Employers are beginning to find that some of their most valuable long term employees are beginning to leave. These are the veterans that most employers can’t afford to lose. The professionals in accounting, finance, marketing, engineering, supply chain, operations, research and human resources that understand the company culture and basically can’t be replaced. According to Gerry Crispin of CareerXroads “when they leave, the firm’s institutional memory will be reset to zero and many firms will take serious financial hits without ever knowing why”. Crispin goes on to say “And the boomers...they ARE leaving! Don't kid yourself. They may be leaving to go work for another firm in a lower level less stressful position to make ends meet but they are leaving and most employers are unprepared.”

To find out how to bring retirees in to your company, a couple of firms that I would recommend are Patina Solutions and Retired Brains

Don’t throw the Baby out with the Bath Water: Plug the Brain Drain by Using Baby Boomers as Contingent Workforce

Jonamay Lambert - Monday, January 30, 2012
Companies that are offering older workers as a contingent workforce option are growing. They’ve come up with a great way that saves companies the hassle of legal issues and other HR policies by offering a pool of retired, highly skilled workers. 

What do we know about Boomers? 
  • 10,000 baby boomers will retire every day for the next 19 years 
  • As Baby Boomer approache retirement, there are 30 million fewer workers in Generation X to replace them 
  • By 2015, one in five workers will be 55 or older, resulting in a critical shortage of qualified workers unless companies can figure out how to best utilize this valuable segment of the workforce 
As Baby Boomers begin to retire, there is going to be much more focus on contingent work employees.  In a recent study by Staffing Industry Analysts, 73 percent of employers queried anticipate some level of increase in their contingent workforce by late 2010, with nearly 35 percent planning increases of 50 percent or more.  How does the Aging Workforce Affect Contingent Labor?  

A study done by AARP (American Association of Retired Persons) has estimated that: 
  • one-third of the 16.5% of workers age 50 and older eventually go into business for themselves 
  • 60-90% of retirees will go back to work in some capacity. 
Many workers that have retired or plan to retire are either faced with a smaller nest egg than anticipated and need to continue to work, or simply prefer to continue to work part-time in order to stay busy. And with good, solid skill sets, this can be a good talent pool for employers.

How can Baby Boomers benefit your business?

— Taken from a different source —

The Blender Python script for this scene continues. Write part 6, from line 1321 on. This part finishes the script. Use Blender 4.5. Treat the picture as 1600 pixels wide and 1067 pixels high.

Jonamay Lambert - Wednesday, January 18, 2012
Baby Boomers started turning 65 last and for the next 20 years, 10,000 of them will turn 65 each day.  Most Baby Boomers want to stay engaged whether that is through work for pay, volunteering or some combination of both. This is good news for employers who haven’t done enough to transfer knowledge from workers who are retiring to GenX and Gen Y employees or may not have internal resources to provide mentoring.  Boomers can help by mentoring younger employees.

Why do Boomers Make Natural Mentors? 

  • They enjoy sharing their knowledge with others. 
  • They are comfortable with the Boomer/Gen Y relationship - most boomers have millennial-aged children 
  • They share many of the same values as Gen Y such as: being optimists and having a deep concern for social causes and making a difference in the world.